-- INPUT RECORDS --
+ + + +
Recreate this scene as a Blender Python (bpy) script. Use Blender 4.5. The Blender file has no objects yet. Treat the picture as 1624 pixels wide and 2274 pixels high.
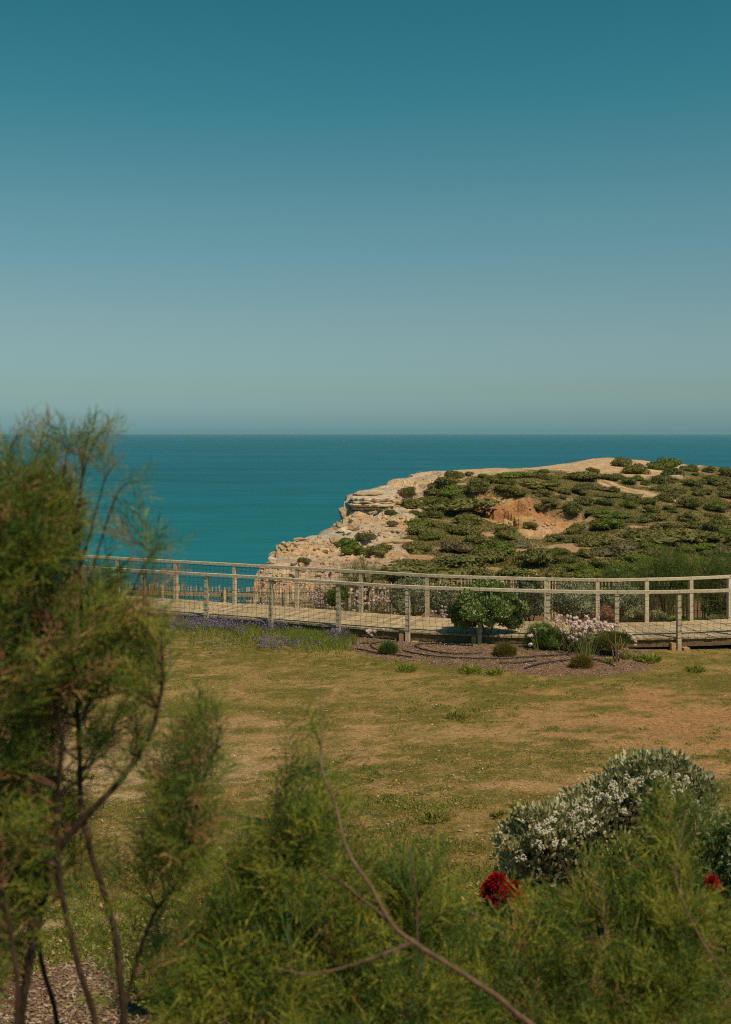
import bpy, bmesh, math
import numpy as np
from mathutils import Vector, noise as mnoise

rng = np.random.default_rng(11)
SC = bpy.context.scene
COL = SC.collection
CAMZ = 4.55
F = 2527.0            # focal length in units of the measured photograph (1624 wide)
HV = 960.0            # horizon row
PI = math.pi

def W(u, v, d):
    """world point seen at column u, row v (photo measured at 1624x2274) at distance d"""
    return np.array([(u - 812.0) / F * d, d, CAMZ - (v - HV) / F * d])

def Wx(u, d):
    return (u - 812.0) / F * d

# ------------------------------------------------------------------ tagging
def tag(o, label=None, cat=None, group=None, kind=None):
    if label: o['label'] = label
    if cat: o['category'] = cat
    if group: o['group'] = group
    if kind: o['kind'] = kind
    return o

def empty(name, loc, label, cat, group=None):
    o = bpy.data.objects.new(name, None)
    COL.objects.link(o)
    o.location = tuple(loc)
    o.empty_display_size = 0.2
    return tag(o, label, cat, group)

# ------------------------------------------------------------------ noise
def _hash(ix, iy, seed):
    h = (ix.astype(np.int64) * 374761393 + iy.astype(np.int64) * 668265263 + seed * 1442695041) & 0x7fffffff
    h = (h ^ (h >> 13)) * 1274126177 & 0x7fffffff
    h = h ^ (h >> 16)
    return (h & 0xffff) / 65535.0

def vnoise(x, y, seed=0):
    x = np.asarray(x, float); y = np.asarray(y, float)
    ix = np.floor(x); iy = np.floor(y)
    fx = x - ix; fy = y - iy
    fx = fx * fx * fx * (fx * (fx * 6 - 15) + 10); fy = fy * fy * fy * (fy * (fy * 6 - 15) + 10)
    a = _hash(ix, iy, seed); b = _hash(ix + 1, iy, seed)
    c = _hash(ix, iy + 1, seed); d = _hash(ix + 1, iy + 1, seed)
    return (a * (1 - fx) + b * fx) * (1 - fy) + (c * (1 - fx) + d * fx) * fy

def fbm(x, y, oct=4, seed=0):
    s = 0; a = 0.5; t = 0
    for k in range(oct):
        s = s + a * vnoise(x, y, seed + k * 17); t += a
        c, sn = 0.8, 0.6
        x, y = (x * c - y * sn) * 2.03, (x * sn + y * c) * 2.03
        a *= 0.5
    return s / t

def sstep(a, b, x):
    t = np.clip((np.asarray(x, float) - a) / (b - a), 0, 1)
    return t * t * (3 - 2 * t)

def inpoly(x, y, poly):
    x = np.asarray(x, float); y = np.asarray(y, float)
    r = np.zeros(x.shape, bool)
    n = len(poly)
    for i in range(n):
        x0, y0 = poly[i]; x1, y1 = poly[(i + 1) % n]
        c = (y0 > y) != (y1 > y)
        with np.errstate(divide='ignore', invalid='ignore'):
            xi = (x1 - x0) * (y - y0) / (y1 - y0 if y1 != y0 else 1e-9) + x0
        r ^= c & (x < xi)
    return r

def segdist(x, y, pts, closed=False):
    x = np.asarray(x, float); y = np.asarray(y, float)
    best = np.full(x.shape, 1e9)
    n = len(pts)
    for i in range(n if closed else n - 1):
        x0, y0 = pts[i]; x1, y1 = pts[(i + 1) % n]
        dx, dy = x1 - x0, y1 - y0
        t = np.clip(((x - x0) * dx + (y - y0) * dy) / (dx * dx + dy * dy + 1e-12), 0, 1)
        best = np.minimum(best, np.hypot(x - x0 - t * dx, y - y0 - t * dy))
    return best

# ------------------------------------------------------------------ mesh building
def nrm(a):
    return a / (np.linalg.norm(a, axis=-1, keepdims=True) + 1e-12)

def rdir(n):
    return nrm(rng.normal(size=(n, 3)))

class MB:
    def __init__(self):
        self.V = []; self.T = []; self.Q = []; self.n = 0
    def add(self, V, Fa, m=0):
        V = np.asarray(V, float).reshape(-1, 3); Fa = np.asarray(Fa, np.int64)
        (self.T if Fa.shape[1] == 3 else self.Q).append((Fa + self.n, m))
        self.V.append(V); self.n += len(V)
        return self
    def addm(self, V, faces, m=0):
        b = self.n
        self.V.append(np.asarray(V, float)); self.n += len(V)
        for Fa in faces:
            Fa = np.asarray(Fa, np.int64)
            (self.T if Fa.shape[1] == 3 else self.Q).append((Fa + b, m))
    def build(self, name, mats, parent=None, smooth=False, mesh_only=False):
        me = bpy.data.meshes.new(name)
        V = np.concatenate(self.V) if self.V else np.zeros((0, 3))
        org = np.zeros(3)
        if parent is not None and parent.type == 'EMPTY':
            org = np.array(parent.location)
        V = V - org
        me.vertices.add(len(V)); me.vertices.foreach_set('co', V.astype(np.float32).ravel())
        lv = []; lt = []; mi = []
        for L, k in ((self.T, 3), (self.Q, 4)):
            for Fa, m in L:
                lv.append(Fa.ravel()); lt.append(np.full(len(Fa), k, np.int32)); mi.append(np.full(len(Fa), m, np.int32))
        lv = np.concatenate(lv).astype(np.int32); lt = np.concatenate(lt); mi = np.concatenate(mi)
        me.loops.add(len(lv)); me.loops.foreach_set('vertex_index', lv)
        me.polygons.add(len(lt))
        ls = np.concatenate([[0], np.cumsum(lt)[:-1]]).astype(np.int32)
        me.polygons.foreach_set('loop_start', ls)
        me.polygons.foreach_set('loop_total', lt)
        for mt in (mats if isinstance(mats, (list, tuple)) else [mats]): me.materials.append(mt)
        me.polygons.foreach_set('material_index', mi)
        me.polygons.foreach_set('use_smooth', np.full(len(lt), bool(smooth)))
        me.update(calc_edges=True)
        me.validate()
        if mesh_only: return me
        o = bpy.data.objects.new(name, me)
        COL.objects.link(o)
        if parent is not None: o.parent = parent
        return o

def tube(mb, P, R, k=6, m=0, cap=True):
    P = np.asarray(P, float); n = len(P)
    R = np.broadcast_to(np.asarray(R, float), (n,))
    T = nrm(np.gradient(P, axis=0))
    ref = np.array([0.31, 0.17, 0.93]) if abs(T[:, 2]).mean() < 0.8 else np.array([1, 0.1, 0.05])
    A = nrm(np.cross(T, ref)); B = np.cross(T, A)
    a = np.arange(k) / k * 2 * PI
    V = P[:, None] + R[:, None, None] * (np.cos(a)[None, :, None] * A[:, None] + np.sin(a)[None, :, None] * B[:, None])
    i = np.arange(n - 1)[:, None] * k; j = np.arange(k)[None]
    jn = (j + 1) % k
    Q = np.stack([i + j, i + jn, i + k + jn, i + k + j], -1).reshape(-1, 4)
    V = V.reshape(-1, 3)
    if cap:
        V = np.concatenate([V, P[:1], P[-1:]])
        c0 = n * k; c1 = c0 + 1
        jj = np.arange(k); jjn = (jj + 1) % k
        T3 = np.concatenate([np.stack([np.full(k, c0), jjn, jj], -1),
                             np.stack([np.full(k, c1), (n - 1) * k + jj, (n - 1) * k + jjn], -1)])
        mb.addm(V, [Q, T3], m)
    else:
        mb.add(V, Q, m)

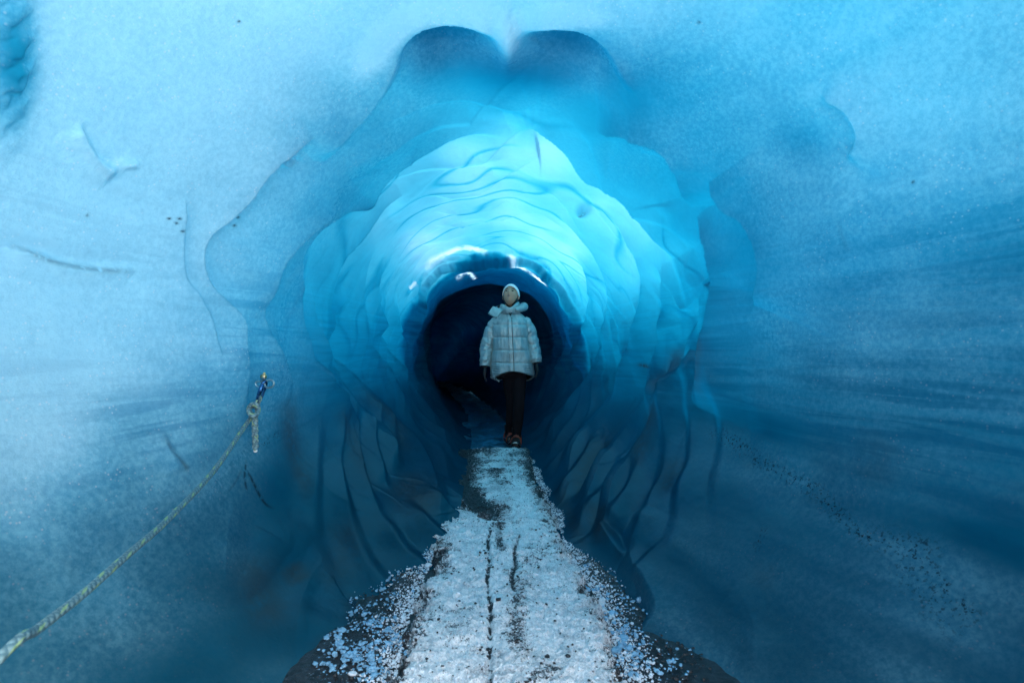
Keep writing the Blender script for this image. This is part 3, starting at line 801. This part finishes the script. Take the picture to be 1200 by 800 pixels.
def hand(mb, sd, k=1.0):
    w = Vector(ARM[sd][-1]); 
    dn_ = Vector((sd * .08, -.05, -1)).normalized(); fw = Vector((0, -1, 0)); fw = (fw - dn_ * fw.dot(dn_)).normalized(); sw = dn_.cross(fw)
    mb.tube([w - dn_ * .02, w + dn_ * .03, w + dn_ * .07, w + dn_ * .095], [.026 * k, .036 * k, .041 * k, .036 * k], 14, flat=.42, up=Vector((1, 0, 0)))
    for q, (off, ln) in enumerate(((.028, .070), (.0095, .079), (-.0095, .074), (-.027, .058))):
        b0 = w + dn_ * .088 + fw * off; c1 = -Vector((sd, 0, 0))
        p1 = b0 + dn_ * ln * .42 + c1 * .006; p2 = p1 + (dn_ * .92 + c1 * .40).normalized() * ln * .33; p3 = p2 + (dn_ * .70 + c1 * .72).normalized() * ln * .27
        mb.tube([b0 - dn_ * .012, b0, p1, p2, p3], [.0095 * k, .0095 * k, .0088 * k, .008 * k, .0065 * k], 10)
    t0 = w + dn_ * .03 + fw * .030; t1 = t0 + (fw * .75 + dn_ * .7).normalized() * .035; t2 = t1 + (dn_ + fw * .25).normalized() * .03; t3 = t2 + (dn_ - fw * .05 - Vector((sd * .3, 0, 0))).normalized() * .022
    mb.tube([t0 - fw * .012, t0, t1, t2, t3], [.013 * k, .0135 * k, .0115 * k, .010 * k, .008 * k], 10)
for sd in (-1, 1): hand(body, sd, .93)
for sd in (-1, 1):     # feet
    a = Vector(LEG[sd][-1]); body.tube([a + Vector((0, .03, .01)), a + Vector((0, -.02, -.02)), a + Vector((0, -.10, -.045)), a + Vector((0, -.16, -.055))], [.026, .028, .024, .016], 14)
body.build("body", skin, per, remesh=.0055, sm_it=2)
for sx in (-1, 1):
    MB().ball(HP(Vector((sx * .030, -.0795, .008)) * HS), (.0135, .0075, .0070), 8, HR).build("eye", eyem, per)
    MB().tube([HP(Vector((sx * (.014 + .034 * t), -.089 + .016 * t * t, .026 + .007 * sin(pi * t * .8))) * HS) for t in np.linspace(0, 1, 6)], [.003, .0045, .0046, .004, .003, .0015], 6).build("eyebrow", hairm, per)
MB().tube([HP(Vector((.019 * t, -.0945 + .006 * t * t, -.060 - .002 * (1 - t * t))) * HS) for t in np.linspace(-1, 1, 9)], [.001, .003, .0045, .005, .0048, .005, .0045, .003, .001], 8).build("lips", lipm, per)
# hair behind the band
hb = MB(); rg = []
for i in range(27):
    p = -pi / 2 * .75 + (pi / 2 * 1.75) * i / 26; cp = max(cos(p), 1e-3); row = []
    for a in range(48):
        an = -pi * .10 + pi * 1.2 * a / 47
        d_ = Vector((cp * cos(an), cp * sin(an), sin(p)))
        row.append(HP(head_pt(d_.x, abs(d_.y) if p > .9 else max(d_.y, -.1), d_.z, 1.075)))
    rg.append(row)
hb.loft(rg, False, False).build("hair", hairm, per, solid=.01)
MB().ball(HP(Vector((.01, .105, .01))), (.045, .035, .045), 10, HR).build("hair_bun", hairm, per)
# white headband
rg = []
for j in range(9):
    t = -1 + 2 * j / 8; row = []
    for a in range(64):
        an = a * 2 * pi / 64; fr_ = -sin(an)                 # +1 front
        zc = .064 + .020 * fr_ - .030 * (1 - abs(fr_)) * 1.2
        z = zc + t * (.026 + .012 * (1 - abs(fr_)))
        dz = max(-1, min(1, z / .116)); cp = math.sqrt(1 - dz * dz)
        row.append(HP(head_pt(cp * cos(an), cp * sin(an), dz, 1.10 + .05 * (1 - t * t))))
    rg.append(row)
MB().loft(rg, False).build("headband", knit, per, solid=.008)

# jacket -------------------------------------------------------------
HWT = [(.66, .222), (.74, .230), (.85, .222), (.95, .213), (1.05, .198), (1.15, .192), (1.25, .194), (1.32, .190), (1.36, .168), (1.39, .135), (1.42, .10), (1.45, .085)]
HDT = [(.66, .175), (.85, .17), (1.05, .158), (1.25, .150), (1.32, .135), (1.38, .11), (1.45, .085)]
CXT = [(.7, .005), (.9, .0), (1.1, -.012), (1.3, -.020), (1.45, -.022)]
SEAM, SP = .885, .1335
def puff(z, a):
    f = (z - SEAM) / SP; f -= math.floor(f)
    return math.sin(pi * f) ** .8
jk = MB(); rings = []; NA = 140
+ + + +
-- EXERCISE REQUIREMENTS --
Which lines above hold the word "scene"? Copy each of them.

-- FINISHED TASK --
Recreate this scene as a Blender Python (bpy) script. Use Blender 4.5. The Blender file has no objects yet. Treat the picture as 1624 pixels wide and 2274 pixels high.
SC = bpy.context.scene